A promising strategy calls for using components with molecular dimensions to construct circuits. That route has led investigators in recent months to use nanowires, carbon nanotubes, and even molecules to build increasingly sophisticated electronic devices such as transistors and logic circuits (referred to as logic gates).
But now researchers have advanced the field even further by improving transistor design and performance and by developing new methods for preparing electronic components. The new techniques have resulted in transistors that produce large signal amplification (gain) and have raised the level of complexity of nanoscale computing devices.
In one study, chemistry professor Charles M. Lieber and coworkers at Harvard University used semiconductor nanowires to build field-effect transistors (FETs) and have performed basic digital computations using logic devices built from multiple nanowire FET logic gates [Science, 294, 1313 (2001)].
At Delft University of Technology in the Netherlands, a team of scientists led by physics professor Cees Dekker has demonstrated multiple-transistor logic circuitry based on carbon nanotube FETs [Science, 294, 1317 (2001)].
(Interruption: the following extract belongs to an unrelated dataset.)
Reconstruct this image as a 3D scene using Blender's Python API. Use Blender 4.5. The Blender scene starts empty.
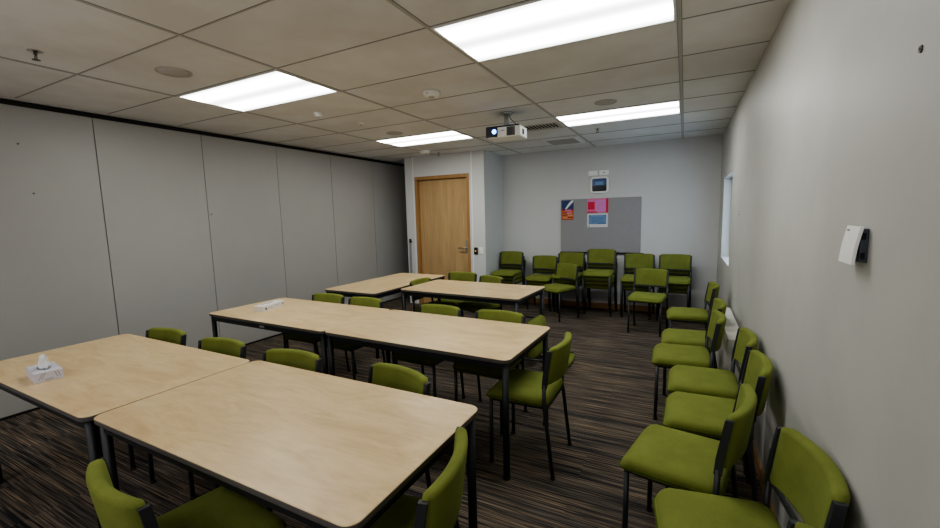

Chemical synthesis and microfluidic patterning methods lie at the heart of the Harvard group's technique. The team uses metal catalysts to prepare p-type (positive-charge-carrying) silicon nanowires and n-type gallium nitride nanowires. They arrange the wires into circuits from solution by flowing suspensions of nanowires onto a surface patterned with narrow channels.
Lieber notes that the nanowire building blocks are prepared using methods that provide tight control over the wires' physical and chemical properties--for example, the thickness of a critical insulating oxide layer. This high level of control is essential for building nanoelectronic devices whose performance is predictable and reproducible, he stresses.
Meanwhile, carbon nanotubes are being used by a number of research groups as key elements in electronic circuits. But in most cases reported so far, the circuit design has prevented nanotube FETs from being controlled (switched on or off) individually--limiting the range of potential uses for such circuits.
Dekker and coworkers devised a way around the "all or none" problem by fabricating an aluminum wire that serves as one of the FET electrodes (the gate). By exposing the nanotube assembly to air, the Delft team builds up a thin, insulating oxide layer on the aluminum that enables multiple nanotube transistors to function independently and be integrated on a single chip.
Commenting on the work in the same issue of Science, Greg Y. Tseng and James C. Ellenbogen of Mitre Corp., McLean, Va., note that the present studies are "the first to advance molecular-scale electronics fully from the single-device level to the circuit level."